Hartley immediately began remodelling the whole system. He met with
opposition from a section of the press and from teachers who objected to his
methods, and Hartley was more pleased than otherwise when in August 1881 a
select committee was appointed to go into the questions at issue. In November of
that year the inquiry was taken over by a royal commission. Much evidence was
taken and the whole question of primary education was exhaustively examined. The
report of the commission completely exonerated Hartley and spoke in the highest
terms of his methods. Henceforth he was completely trusted by successive
ministers, the public, and his teaching staff. It was said of him in later years
that his few opponents were people who had never met him and had little real
knowledge of his methods. His first problem had been to build up a sound system
of primary education, but as the years went by his efforts were given to
relating this in the best possible way to secondary education and the
university. He devised the system of junior, senior, and advanced public
examinations, and, as a member of the council of the university of Adelaide from
its beginning in 1874, he gave much time to committee work and the framing of
the curriculum for degrees. He was appointed vice-chancellor in 1893 and held
the position until his death. He found time to take an interest in the public
service association of which he was president several times, he was the prime
mover in organizing the public teachers' provident fund, and he was also
associated with the public service provident fund. In connexion with his own
department he edited the Education Gazette and was responsible for a
paper for juveniles, The Children's Hour. He died on 15 September 1896 as
the result of an accident while riding a bicycle. Before leaving for Australia
he married a Miss Green who survived him. There were no children.

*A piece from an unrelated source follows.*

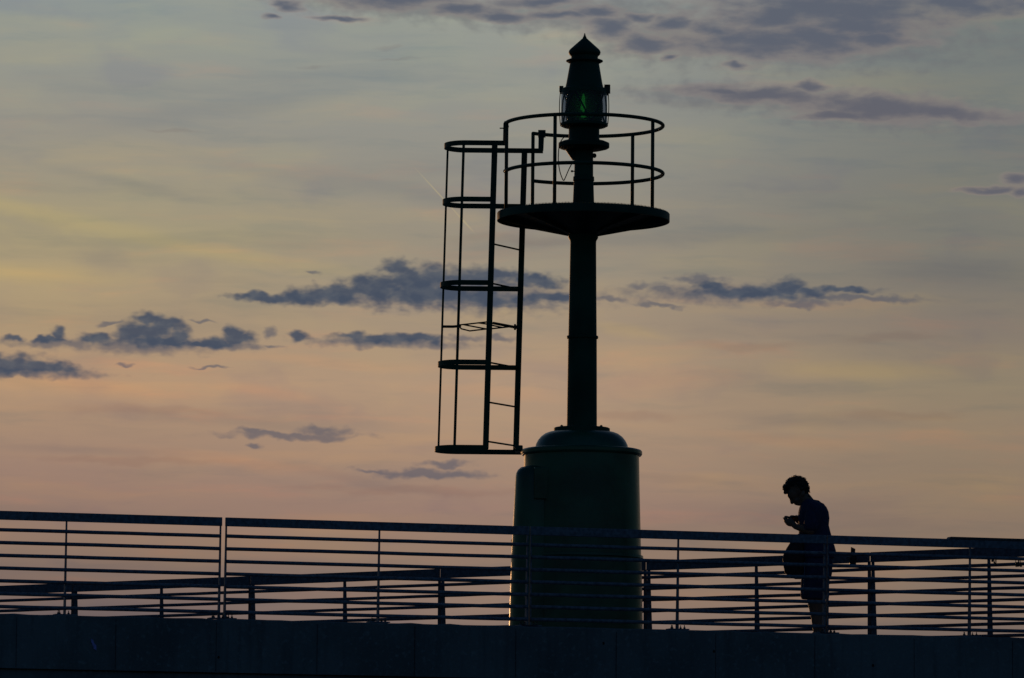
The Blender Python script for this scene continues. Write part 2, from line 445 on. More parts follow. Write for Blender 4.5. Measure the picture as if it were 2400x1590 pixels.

The death of Hartley at the comparatively early age of 52 was felt in South
Australia to be a public calamity. His great capacity for work, his insistence
on discipline tempered by kindness, his consideration for others, his scholarly
attainments, and his administrative capacity, made him a great director of
education. The education system of South Australia, entirely remodelled in his
time, was his monument. It was said that he had brought its administration to
such perfection that the post of minister of education became almost a sinecure.
In private life Hartley was fond of gardening, poetry and art. The Hartley
studentship at the university of Adelaide was founded in his memory.